Martina Hingis defeated Lindsay Davenport, 6-4, 6-3, and Anke Huber upset Iva Majoli, 6-3, 6-4, in the semifinals of the Master of Champions tournament at Frankfurt, Germany. Hingis, ranked No. 1 in the world, is unbeaten in this round-robin tournament.

A referee at a high-school football playoff game in Parrish, Ala., was punched and pulled to the ground as a mob of Parrish High fans surrounded him after their team lost, in part because a last-minute drive came up short on a first-down measurement.
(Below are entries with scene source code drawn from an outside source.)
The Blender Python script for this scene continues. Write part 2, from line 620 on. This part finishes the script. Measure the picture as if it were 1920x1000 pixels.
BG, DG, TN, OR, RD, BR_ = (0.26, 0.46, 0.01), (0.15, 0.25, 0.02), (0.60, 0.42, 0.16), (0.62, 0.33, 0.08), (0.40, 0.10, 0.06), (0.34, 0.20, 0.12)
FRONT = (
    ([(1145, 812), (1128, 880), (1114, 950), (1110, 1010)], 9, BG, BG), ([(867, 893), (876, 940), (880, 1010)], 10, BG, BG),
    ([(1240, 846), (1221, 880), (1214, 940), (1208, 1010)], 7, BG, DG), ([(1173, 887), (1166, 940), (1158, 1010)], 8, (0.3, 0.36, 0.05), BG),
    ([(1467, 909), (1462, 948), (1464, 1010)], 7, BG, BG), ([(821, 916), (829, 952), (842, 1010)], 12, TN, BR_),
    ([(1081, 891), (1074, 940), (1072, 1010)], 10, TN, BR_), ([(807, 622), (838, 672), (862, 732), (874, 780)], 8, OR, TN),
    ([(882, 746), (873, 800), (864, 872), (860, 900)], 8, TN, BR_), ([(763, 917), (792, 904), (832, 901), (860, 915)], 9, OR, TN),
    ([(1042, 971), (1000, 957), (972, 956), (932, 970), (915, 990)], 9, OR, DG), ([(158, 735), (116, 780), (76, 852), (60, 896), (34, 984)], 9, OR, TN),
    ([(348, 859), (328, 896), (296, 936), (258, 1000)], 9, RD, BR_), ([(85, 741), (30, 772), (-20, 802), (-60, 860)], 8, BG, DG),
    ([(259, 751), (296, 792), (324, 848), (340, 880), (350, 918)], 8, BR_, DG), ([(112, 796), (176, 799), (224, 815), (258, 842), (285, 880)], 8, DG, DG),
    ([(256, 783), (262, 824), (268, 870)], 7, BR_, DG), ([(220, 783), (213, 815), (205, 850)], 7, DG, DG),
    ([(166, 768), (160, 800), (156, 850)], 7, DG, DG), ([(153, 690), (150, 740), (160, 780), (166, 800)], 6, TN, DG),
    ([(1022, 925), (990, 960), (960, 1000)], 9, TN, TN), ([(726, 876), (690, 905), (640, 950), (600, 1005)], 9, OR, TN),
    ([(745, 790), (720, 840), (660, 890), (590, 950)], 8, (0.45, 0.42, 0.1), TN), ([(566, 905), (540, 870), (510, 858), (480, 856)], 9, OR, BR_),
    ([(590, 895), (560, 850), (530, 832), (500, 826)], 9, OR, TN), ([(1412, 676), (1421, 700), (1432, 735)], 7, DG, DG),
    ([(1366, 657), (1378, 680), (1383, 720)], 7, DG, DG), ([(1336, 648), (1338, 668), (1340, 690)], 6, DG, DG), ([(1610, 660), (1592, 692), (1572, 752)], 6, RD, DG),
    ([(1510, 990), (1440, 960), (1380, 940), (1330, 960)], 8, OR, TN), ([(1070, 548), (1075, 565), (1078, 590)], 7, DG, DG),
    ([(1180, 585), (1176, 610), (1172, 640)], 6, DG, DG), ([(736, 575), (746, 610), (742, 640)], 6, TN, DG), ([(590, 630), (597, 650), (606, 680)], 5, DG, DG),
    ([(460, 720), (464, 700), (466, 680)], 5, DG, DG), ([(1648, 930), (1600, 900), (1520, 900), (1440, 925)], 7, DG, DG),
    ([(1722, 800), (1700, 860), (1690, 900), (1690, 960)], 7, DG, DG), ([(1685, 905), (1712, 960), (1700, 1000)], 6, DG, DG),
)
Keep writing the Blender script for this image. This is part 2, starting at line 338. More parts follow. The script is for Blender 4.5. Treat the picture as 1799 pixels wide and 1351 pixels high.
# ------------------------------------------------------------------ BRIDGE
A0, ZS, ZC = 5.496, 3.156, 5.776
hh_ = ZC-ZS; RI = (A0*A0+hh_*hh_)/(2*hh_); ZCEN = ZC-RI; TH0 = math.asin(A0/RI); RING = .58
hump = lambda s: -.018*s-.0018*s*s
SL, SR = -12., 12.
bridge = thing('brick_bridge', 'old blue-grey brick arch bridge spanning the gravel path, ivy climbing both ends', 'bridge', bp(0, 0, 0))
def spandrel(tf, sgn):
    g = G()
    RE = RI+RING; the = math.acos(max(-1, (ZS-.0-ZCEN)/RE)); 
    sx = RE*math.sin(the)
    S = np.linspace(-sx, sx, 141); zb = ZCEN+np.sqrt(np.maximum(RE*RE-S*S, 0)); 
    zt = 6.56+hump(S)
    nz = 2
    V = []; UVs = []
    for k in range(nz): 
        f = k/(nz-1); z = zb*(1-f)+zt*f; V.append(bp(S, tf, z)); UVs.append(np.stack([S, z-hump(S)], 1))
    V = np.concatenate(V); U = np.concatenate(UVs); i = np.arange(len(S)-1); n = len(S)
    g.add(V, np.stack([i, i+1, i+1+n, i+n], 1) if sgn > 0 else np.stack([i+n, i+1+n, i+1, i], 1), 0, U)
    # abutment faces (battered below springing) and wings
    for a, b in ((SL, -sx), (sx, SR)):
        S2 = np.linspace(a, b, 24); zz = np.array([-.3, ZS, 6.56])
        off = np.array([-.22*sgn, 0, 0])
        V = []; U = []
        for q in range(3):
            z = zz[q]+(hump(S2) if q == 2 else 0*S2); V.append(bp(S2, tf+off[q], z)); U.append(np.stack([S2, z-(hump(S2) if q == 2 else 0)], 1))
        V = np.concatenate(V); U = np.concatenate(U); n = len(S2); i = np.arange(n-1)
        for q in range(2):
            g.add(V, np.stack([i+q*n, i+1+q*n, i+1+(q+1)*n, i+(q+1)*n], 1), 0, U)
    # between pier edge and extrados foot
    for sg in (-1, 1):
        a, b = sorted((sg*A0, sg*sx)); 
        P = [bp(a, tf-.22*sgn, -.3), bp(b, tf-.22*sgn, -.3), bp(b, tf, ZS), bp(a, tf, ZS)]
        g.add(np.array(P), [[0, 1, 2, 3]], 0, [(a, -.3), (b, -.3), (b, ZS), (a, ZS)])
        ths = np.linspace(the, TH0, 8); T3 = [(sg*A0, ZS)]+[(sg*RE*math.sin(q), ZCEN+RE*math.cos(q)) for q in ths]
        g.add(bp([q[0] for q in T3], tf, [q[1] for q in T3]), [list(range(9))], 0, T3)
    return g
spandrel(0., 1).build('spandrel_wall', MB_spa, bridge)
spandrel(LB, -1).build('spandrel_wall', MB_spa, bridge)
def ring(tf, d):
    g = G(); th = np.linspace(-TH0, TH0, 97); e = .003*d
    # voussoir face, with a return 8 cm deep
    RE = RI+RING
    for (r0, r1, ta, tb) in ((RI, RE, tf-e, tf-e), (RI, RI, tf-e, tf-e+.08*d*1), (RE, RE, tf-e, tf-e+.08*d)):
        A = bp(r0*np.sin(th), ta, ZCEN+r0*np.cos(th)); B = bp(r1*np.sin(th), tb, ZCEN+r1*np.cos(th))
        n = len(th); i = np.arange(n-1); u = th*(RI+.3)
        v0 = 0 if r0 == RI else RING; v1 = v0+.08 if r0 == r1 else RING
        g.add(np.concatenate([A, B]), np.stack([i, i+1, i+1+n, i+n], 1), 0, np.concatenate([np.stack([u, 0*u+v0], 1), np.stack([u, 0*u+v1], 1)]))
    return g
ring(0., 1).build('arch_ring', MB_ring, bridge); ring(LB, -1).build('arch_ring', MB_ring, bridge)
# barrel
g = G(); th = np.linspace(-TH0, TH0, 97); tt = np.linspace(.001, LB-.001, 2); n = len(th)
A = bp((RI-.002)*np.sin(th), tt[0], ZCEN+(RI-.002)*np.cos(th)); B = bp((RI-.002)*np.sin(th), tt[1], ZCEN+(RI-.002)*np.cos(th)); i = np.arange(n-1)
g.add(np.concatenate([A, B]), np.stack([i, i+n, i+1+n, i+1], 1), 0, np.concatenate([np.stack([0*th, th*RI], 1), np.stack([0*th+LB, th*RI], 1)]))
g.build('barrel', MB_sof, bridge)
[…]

Diana Munz, a high school sophomore from the Cleveland suburb of Chagrin Falls, Ohio, upset Olympic gold medalist Brooke Bennett in the 800-meter freestyle final at the U.S. Open Swimming Championships in Indianapolis. Munz, 15, won in 8 minutes, 36.23 seconds, 0.65 seconds ahead of Bennett.

Katie Smith scored 28 points, including nine in overtime, as the Columbus Quest defeated the Atlanta Glory, 87-79, in an American Basketball League game in front of 3,829 at Columbus, Ohio.

Michael Williams gained 128 yards in 33 carries as Long Beach defeated Hancock, 13-7, in the Simple Green Orange County Bowl football game at Orange Coast College in Costa Mesa.